If you’re reading this, it means you both know how to work a magazine and have made it 700 words into a single article, which means you’re probably kind of old. Being old is both a plus and a minus when you’re hiking to the Pocket. Old people have to work harder to stay fit, and the easiest route to the Pocket is six miles with lots of climbs and descents, all above 10,000 feet. But old people are also less dumb than young people. Old people can navigate without a cell signal. They understand that life is supposed to be difficult sometimes, and that there is no greater privilege than seeing a mountain goat in the wild. And old people usually have more money, so there’s a better chance they can buy an OHV you need to access the Bullion Pasture trailhead.

The Pocket is a U-shaped valley a mile north of Delano Peak with a crystal clear stream flowing from underneath the glacial moraine (old people love glacial moraines …). You can go in and out in a full day — from Beaver to the Pocket is about two hours of driving and two hours of hiking each way — or you can bring a pack and spend some time exploring the connecting trails. You’re not going to see anyone else out there, so it’s probably best to go with a buddy. Someone strong enough to drag you out if you turn an ankle or just love it so much you want to stay. Decide ahead of time that you’ll definitely go home. Your grandkids would miss you.

Bullion Falls

  • Difficulty: Easy-ish
  • Distance: 1–2 miles round trip
  • Elevation: 450 feet
  • Pet-friendly: Yes
  • Seasonality: May to September
  • Perfect for: Waterfall-ophiles, mining buffs, history buffs, mining-history buffs, couples who want to wear hiking boots in their engagement photos

The snowmelt from the north face of Mount Delano runs into Pine Creek, which falls 60 graceful feet over a quartzite cliff at Bullion Falls.
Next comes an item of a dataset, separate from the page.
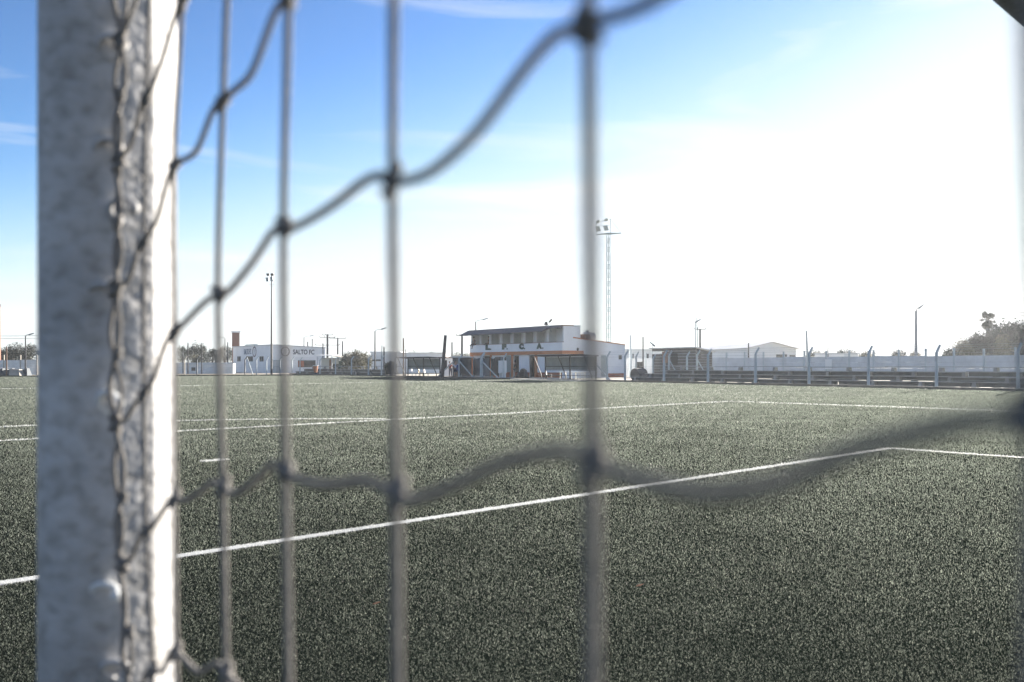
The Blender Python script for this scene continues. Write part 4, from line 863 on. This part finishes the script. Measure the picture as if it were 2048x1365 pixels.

You get the sense it knows exactly what it’s doing, like the semi-pro figure skater quietly nailing double axels in the corner of the public skating rink. (We see you, Bullion Falls. We see you.)

This one’s on the east side of the Tushars, accessed from Marysvale. Just follow Bullion Ave. west through town, turn left on Bullion Canyon Road and drive another 5.6 miles until you smell mist.
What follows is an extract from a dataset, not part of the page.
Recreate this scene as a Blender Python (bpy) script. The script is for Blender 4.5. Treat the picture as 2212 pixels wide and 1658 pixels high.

The hike is a steady uphill but it’s fairly short so most people without major mobility issues can make it. It’s only half a mile to the falls from the trailhead but you can start hoofing it from back where you first turn off Bullion Canyon Rd to burn a few extra calories. The trail (#074) keeps going past the falls all the way to Big Johns Flat Rd (Forest Road 123). Then, if you’re like Jesse, you may choose to carry on, summit Mt. Belknap and ultimately relocate to Beaver.

After the hike, stop for a picnic at Miners Park just across Pine Creek from the trailhead. Spend a few minutes wandering the impressively preserved cabin and mining equipment from a time when hiking was just called walking.
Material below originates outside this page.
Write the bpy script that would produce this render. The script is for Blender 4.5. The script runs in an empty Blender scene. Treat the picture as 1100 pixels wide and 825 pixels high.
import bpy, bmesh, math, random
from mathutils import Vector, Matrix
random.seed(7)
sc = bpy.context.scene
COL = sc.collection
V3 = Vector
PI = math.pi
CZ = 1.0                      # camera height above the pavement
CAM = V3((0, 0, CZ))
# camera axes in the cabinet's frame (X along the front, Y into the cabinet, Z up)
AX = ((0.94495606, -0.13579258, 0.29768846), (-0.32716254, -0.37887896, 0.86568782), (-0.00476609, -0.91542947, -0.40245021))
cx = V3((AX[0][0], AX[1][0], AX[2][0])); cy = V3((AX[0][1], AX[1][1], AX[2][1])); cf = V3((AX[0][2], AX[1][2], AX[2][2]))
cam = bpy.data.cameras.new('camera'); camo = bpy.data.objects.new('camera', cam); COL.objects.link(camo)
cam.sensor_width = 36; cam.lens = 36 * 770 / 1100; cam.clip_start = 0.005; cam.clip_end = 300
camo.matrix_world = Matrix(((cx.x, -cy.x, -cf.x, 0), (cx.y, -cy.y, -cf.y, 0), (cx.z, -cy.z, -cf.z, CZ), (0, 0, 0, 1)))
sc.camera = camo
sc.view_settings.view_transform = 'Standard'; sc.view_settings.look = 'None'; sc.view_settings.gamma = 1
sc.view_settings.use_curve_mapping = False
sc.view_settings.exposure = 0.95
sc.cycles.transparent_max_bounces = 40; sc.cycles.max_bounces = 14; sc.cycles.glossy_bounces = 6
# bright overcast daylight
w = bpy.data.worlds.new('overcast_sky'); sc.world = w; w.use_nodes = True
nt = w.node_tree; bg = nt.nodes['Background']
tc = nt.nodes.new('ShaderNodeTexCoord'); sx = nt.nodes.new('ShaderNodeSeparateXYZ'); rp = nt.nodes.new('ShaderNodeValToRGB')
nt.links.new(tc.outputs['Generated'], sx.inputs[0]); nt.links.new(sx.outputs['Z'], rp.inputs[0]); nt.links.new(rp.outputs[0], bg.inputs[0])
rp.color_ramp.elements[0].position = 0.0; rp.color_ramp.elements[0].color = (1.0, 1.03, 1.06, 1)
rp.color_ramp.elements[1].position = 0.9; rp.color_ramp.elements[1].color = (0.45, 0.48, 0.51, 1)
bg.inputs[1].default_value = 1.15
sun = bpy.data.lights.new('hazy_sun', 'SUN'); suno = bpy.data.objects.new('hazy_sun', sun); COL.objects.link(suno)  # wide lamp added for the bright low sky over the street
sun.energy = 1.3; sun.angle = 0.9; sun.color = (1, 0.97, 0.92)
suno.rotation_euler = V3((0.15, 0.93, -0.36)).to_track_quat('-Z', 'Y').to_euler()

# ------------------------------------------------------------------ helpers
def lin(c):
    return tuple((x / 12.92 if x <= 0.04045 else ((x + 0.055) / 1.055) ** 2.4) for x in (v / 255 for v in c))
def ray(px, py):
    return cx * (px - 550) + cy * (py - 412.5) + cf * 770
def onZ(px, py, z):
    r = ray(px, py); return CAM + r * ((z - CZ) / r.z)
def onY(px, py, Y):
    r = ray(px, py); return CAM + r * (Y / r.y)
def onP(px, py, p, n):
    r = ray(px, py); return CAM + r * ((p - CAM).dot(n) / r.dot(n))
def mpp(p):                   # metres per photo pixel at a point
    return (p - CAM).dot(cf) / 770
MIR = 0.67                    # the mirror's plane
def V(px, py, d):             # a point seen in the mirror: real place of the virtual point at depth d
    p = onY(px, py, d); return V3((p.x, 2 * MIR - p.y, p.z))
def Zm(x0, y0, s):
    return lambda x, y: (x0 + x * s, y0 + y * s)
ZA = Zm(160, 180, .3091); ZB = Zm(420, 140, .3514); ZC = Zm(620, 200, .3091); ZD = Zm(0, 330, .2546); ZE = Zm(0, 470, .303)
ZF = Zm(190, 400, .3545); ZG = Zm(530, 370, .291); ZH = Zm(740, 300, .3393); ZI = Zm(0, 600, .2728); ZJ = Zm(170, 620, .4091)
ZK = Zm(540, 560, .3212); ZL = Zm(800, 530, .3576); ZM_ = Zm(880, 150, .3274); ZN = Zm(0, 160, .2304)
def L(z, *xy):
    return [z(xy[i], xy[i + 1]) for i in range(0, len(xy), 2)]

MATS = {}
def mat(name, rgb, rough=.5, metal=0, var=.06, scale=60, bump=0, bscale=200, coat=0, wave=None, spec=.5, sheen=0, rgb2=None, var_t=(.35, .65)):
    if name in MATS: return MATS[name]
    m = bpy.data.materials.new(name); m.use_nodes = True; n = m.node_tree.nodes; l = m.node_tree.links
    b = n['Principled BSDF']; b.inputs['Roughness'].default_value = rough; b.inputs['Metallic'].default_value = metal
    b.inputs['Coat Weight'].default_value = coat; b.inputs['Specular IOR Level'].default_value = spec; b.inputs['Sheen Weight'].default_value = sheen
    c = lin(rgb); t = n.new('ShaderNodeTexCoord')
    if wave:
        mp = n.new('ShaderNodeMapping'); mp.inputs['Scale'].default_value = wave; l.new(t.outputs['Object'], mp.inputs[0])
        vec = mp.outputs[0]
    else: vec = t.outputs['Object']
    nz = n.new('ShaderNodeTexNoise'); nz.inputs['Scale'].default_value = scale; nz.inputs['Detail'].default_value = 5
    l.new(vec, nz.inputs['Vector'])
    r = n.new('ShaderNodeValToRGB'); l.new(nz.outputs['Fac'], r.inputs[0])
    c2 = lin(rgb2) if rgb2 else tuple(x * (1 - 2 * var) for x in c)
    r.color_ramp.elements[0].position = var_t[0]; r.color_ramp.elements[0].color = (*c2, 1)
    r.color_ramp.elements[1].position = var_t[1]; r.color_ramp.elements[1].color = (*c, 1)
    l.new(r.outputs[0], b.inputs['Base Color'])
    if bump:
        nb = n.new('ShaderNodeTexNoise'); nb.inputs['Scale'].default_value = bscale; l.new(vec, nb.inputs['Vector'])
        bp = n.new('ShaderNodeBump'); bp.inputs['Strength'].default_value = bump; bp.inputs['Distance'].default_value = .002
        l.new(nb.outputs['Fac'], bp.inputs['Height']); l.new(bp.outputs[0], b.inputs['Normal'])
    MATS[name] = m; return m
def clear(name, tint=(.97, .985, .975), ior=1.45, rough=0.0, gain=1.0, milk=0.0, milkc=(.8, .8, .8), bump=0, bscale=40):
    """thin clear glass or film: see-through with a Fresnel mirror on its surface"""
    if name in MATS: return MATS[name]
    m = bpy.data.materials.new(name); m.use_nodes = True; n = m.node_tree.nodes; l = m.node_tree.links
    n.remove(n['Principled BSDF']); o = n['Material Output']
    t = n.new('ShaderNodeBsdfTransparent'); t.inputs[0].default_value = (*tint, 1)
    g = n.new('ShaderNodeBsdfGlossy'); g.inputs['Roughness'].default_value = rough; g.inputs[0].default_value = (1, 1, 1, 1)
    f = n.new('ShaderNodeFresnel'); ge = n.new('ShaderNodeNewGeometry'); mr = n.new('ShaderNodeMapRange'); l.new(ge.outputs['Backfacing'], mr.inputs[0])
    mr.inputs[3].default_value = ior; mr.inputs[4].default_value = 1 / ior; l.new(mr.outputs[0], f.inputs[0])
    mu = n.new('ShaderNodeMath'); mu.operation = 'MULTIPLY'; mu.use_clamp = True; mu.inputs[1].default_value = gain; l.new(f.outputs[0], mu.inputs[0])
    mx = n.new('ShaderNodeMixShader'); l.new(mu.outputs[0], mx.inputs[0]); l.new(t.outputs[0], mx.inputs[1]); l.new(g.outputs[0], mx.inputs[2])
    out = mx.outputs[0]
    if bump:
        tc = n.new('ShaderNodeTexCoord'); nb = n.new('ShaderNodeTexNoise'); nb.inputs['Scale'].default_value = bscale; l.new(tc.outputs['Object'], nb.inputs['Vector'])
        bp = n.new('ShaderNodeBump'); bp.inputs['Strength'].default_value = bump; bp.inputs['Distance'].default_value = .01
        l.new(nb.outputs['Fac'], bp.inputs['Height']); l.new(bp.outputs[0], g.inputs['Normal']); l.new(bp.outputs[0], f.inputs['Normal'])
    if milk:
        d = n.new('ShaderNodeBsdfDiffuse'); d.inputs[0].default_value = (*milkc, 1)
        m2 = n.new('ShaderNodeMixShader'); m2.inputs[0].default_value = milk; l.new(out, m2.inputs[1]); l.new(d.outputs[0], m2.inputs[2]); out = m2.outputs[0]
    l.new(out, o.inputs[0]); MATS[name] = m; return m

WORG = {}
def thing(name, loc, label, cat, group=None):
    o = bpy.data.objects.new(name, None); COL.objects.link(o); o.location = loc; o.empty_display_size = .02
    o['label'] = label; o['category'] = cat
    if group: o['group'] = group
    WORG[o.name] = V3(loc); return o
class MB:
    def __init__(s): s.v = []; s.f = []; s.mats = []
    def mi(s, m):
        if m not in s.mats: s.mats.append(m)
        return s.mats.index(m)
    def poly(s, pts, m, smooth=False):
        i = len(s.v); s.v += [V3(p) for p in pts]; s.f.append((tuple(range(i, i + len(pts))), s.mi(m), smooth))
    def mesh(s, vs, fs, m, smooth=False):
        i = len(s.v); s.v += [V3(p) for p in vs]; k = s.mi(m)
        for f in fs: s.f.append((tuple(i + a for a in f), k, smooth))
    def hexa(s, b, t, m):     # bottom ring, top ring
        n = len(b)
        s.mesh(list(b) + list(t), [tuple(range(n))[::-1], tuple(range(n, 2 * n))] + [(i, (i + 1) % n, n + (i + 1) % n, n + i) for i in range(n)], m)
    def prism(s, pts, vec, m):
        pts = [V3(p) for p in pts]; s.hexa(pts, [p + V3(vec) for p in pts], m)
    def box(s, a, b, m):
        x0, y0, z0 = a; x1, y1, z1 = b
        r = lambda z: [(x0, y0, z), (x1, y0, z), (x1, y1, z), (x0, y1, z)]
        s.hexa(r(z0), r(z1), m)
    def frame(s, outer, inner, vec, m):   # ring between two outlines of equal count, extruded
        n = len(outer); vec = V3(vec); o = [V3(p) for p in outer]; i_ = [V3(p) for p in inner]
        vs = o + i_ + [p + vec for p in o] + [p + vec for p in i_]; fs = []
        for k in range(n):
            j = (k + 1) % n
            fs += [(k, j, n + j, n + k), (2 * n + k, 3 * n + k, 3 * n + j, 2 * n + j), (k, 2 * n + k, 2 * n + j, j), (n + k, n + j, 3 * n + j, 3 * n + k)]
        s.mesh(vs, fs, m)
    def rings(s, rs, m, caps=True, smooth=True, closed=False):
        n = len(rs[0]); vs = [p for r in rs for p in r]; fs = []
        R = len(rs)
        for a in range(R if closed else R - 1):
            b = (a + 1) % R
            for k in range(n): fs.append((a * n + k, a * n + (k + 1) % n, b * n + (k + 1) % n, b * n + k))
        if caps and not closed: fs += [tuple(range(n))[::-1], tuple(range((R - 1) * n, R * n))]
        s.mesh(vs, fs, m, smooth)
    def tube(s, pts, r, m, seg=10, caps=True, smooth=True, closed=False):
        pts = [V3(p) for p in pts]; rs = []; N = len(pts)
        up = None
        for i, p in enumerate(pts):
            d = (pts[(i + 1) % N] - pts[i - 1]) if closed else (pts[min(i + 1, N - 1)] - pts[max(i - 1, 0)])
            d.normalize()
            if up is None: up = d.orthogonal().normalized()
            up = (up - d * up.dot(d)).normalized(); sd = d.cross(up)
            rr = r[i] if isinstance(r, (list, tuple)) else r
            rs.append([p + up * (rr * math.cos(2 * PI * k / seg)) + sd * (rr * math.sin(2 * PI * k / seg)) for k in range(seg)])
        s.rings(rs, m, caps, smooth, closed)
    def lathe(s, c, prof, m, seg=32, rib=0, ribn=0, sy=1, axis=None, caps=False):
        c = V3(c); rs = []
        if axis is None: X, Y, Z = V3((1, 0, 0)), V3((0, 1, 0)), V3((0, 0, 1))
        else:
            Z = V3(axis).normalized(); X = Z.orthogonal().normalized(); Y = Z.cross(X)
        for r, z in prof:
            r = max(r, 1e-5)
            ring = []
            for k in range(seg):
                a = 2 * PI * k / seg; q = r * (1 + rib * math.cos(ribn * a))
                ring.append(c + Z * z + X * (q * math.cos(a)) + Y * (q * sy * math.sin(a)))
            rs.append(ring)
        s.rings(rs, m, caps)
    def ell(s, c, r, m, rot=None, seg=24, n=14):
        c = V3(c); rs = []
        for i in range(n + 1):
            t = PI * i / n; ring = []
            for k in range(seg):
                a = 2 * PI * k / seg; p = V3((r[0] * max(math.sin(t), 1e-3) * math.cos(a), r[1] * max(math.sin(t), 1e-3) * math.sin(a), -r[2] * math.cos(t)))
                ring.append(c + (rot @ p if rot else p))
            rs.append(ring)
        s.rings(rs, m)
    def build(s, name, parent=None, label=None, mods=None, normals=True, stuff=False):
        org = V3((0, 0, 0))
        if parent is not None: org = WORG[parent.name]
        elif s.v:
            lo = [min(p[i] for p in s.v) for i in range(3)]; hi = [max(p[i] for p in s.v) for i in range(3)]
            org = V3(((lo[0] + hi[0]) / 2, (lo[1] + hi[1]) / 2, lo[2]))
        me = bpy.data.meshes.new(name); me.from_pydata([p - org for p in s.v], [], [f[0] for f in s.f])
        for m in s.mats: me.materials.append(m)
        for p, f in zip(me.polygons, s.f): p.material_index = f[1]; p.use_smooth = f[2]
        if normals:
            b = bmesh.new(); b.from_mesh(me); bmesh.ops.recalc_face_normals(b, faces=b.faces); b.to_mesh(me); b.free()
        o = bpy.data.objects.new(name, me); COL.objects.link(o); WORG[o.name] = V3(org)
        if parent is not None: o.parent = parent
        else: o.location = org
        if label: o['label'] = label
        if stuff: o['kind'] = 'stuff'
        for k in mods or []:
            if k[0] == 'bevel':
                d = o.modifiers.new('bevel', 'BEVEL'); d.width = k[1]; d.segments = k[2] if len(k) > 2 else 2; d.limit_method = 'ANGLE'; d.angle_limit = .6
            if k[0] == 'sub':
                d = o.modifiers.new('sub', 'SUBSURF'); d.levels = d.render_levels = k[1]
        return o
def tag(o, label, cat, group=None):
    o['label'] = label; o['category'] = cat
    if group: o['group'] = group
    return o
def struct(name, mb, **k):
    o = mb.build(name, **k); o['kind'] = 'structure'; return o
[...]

Mount Baldy, near Beaver in Southern Utah, was the site of a what seemed to some to be a volcanic eruption, but it was a hoax.

Did You Know?

  • Beaver sparked the electrification of Utah, building the state’s first hydroelectric plant in 1907. And just like the ghost of Butch Cassidy, it’s still running.
  • Speaking of which, Robert Leroy Parker, aka Butch Cassidy, was born in Beaver on April 13, 1866. He worked on ranches around his family home in Circleville until he was 18 and began his career as a livestock redistributor.
  • The ruins enshrined in Fremont Indian State Park & Museum were uncovered in the 1980s by a construction crew building I-70.
  • Ghost towns in Beaver County: Frisco, Newhouse and Shauntie were mining towns; Thermo is an abandoned Union Pacific Railroad stop.
  • Beaver’s drinking water, which originates in the Tushars, was named the best-tasting water in the United States in 2006 and the best-tasting water in the world in 2010.